**WRITTEN PROBLEM**
Your task is to transcribe all of the data below exactly, omitting the images.

==== RECORDED INFORMATION

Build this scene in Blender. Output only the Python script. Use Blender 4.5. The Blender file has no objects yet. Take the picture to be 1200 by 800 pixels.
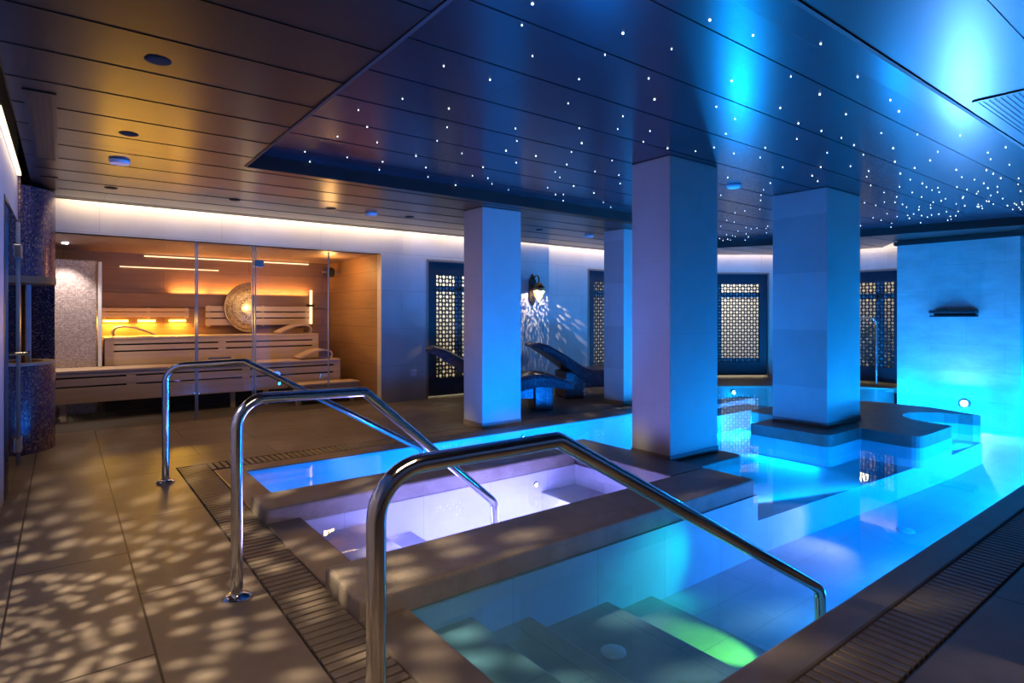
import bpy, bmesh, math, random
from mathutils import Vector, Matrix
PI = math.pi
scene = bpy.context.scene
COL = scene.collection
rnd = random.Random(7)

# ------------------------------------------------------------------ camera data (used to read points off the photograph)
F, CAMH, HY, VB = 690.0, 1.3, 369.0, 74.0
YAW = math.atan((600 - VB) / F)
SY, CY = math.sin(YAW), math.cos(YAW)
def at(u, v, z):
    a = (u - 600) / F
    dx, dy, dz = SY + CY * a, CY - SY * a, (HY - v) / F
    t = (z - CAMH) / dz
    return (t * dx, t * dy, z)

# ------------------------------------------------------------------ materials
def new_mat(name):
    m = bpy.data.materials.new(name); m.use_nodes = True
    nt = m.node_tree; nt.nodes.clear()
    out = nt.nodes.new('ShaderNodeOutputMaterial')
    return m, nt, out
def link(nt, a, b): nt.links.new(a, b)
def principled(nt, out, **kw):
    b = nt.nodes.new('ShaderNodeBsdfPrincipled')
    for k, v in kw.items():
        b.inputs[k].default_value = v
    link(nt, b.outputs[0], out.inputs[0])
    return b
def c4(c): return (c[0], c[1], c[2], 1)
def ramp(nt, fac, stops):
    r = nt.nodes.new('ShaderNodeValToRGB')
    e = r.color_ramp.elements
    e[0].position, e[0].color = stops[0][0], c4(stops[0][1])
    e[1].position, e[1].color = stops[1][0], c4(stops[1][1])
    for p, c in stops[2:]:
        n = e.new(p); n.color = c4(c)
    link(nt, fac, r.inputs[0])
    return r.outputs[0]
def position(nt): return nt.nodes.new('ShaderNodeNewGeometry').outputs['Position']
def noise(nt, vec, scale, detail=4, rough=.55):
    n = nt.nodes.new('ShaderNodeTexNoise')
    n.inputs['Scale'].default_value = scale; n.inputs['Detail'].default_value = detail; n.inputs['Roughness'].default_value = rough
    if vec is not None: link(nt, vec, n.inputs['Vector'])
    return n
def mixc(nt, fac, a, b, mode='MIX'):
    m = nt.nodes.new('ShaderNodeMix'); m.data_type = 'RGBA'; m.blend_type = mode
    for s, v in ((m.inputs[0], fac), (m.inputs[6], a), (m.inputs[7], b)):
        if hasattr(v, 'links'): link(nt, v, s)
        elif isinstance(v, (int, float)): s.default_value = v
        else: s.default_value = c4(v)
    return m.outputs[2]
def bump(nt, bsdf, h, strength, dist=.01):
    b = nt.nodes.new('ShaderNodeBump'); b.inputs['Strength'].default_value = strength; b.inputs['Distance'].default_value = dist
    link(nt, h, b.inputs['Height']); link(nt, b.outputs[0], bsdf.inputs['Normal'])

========

**TASK RESULT**
Build this scene in Blender. Output only the Python script. Use Blender 4.5. The Blender file has no objects yet. Take the picture to be 1200 by 800 pixels.
import bpy, bmesh, math, random
from mathutils import Vector, Matrix
PI = math.pi
scene = bpy.context.scene
COL = scene.collection
rnd = random.Random(7)

# ------------------------------------------------------------------ camera data (used to read points off the photograph)
F, CAMH, HY, VB = 690.0, 1.3, 369.0, 74.0
YAW = math.atan((600 - VB) / F)
SY, CY = math.sin(YAW), math.cos(YAW)
def at(u, v, z):
    a = (u - 600) / F
    dx, dy, dz = SY + CY * a, CY - SY * a, (HY - v) / F
    t = (z - CAMH) / dz
    return (t * dx, t * dy, z)

# ------------------------------------------------------------------ materials
def new_mat(name):
    m = bpy.data.materials.new(name); m.use_nodes = True
    nt = m.node_tree; nt.nodes.clear()
    out = nt.nodes.new('ShaderNodeOutputMaterial')
    return m, nt, out
def link(nt, a, b): nt.links.new(a, b)
def principled(nt, out, **kw):
    b = nt.nodes.new('ShaderNodeBsdfPrincipled')
    for k, v in kw.items():
        b.inputs[k].default_value = v
    link(nt, b.outputs[0], out.inputs[0])
    return b
def c4(c): return (c[0], c[1], c[2], 1)
def ramp(nt, fac, stops):
    r = nt.nodes.new('ShaderNodeValToRGB')
    e = r.color_ramp.elements
    e[0].position, e[0].color = stops[0][0], c4(stops[0][1])
    e[1].position, e[1].color = stops[1][0], c4(stops[1][1])
    for p, c in stops[2:]:
        n = e.new(p); n.color = c4(c)
    link(nt, fac, r.inputs[0])
    return r.outputs[0]
def position(nt): return nt.nodes.new('ShaderNodeNewGeometry').outputs['Position']
def noise(nt, vec, scale, detail=4, rough=.55):
    n = nt.nodes.new('ShaderNodeTexNoise')
    n.inputs['Scale'].default_value = scale; n.inputs['Detail'].default_value = detail; n.inputs['Roughness'].default_value = rough
    if vec is not None: link(nt, vec, n.inputs['Vector'])
    return n
def mixc(nt, fac, a, b, mode='MIX'):
    m = nt.nodes.new('ShaderNodeMix'); m.data_type = 'RGBA'; m.blend_type = mode
    for s, v in ((m.inputs[0], fac), (m.inputs[6], a), (m.inputs[7], b)):
        if hasattr(v, 'links'): link(nt, v, s)
        elif isinstance(v, (int, float)): s.default_value = v
        else: s.default_value = c4(v)
    return m.outputs[2]
def bump(nt, bsdf, h, strength, dist=.01):
    b = nt.nodes.new('ShaderNodeBump'); b.inputs['Strength'].default_value = strength; b.inputs['Distance'].default_value = dist
    link(nt, h, b.inputs['Height']); link(nt, b.outputs[0], bsdf.inputs['Normal'])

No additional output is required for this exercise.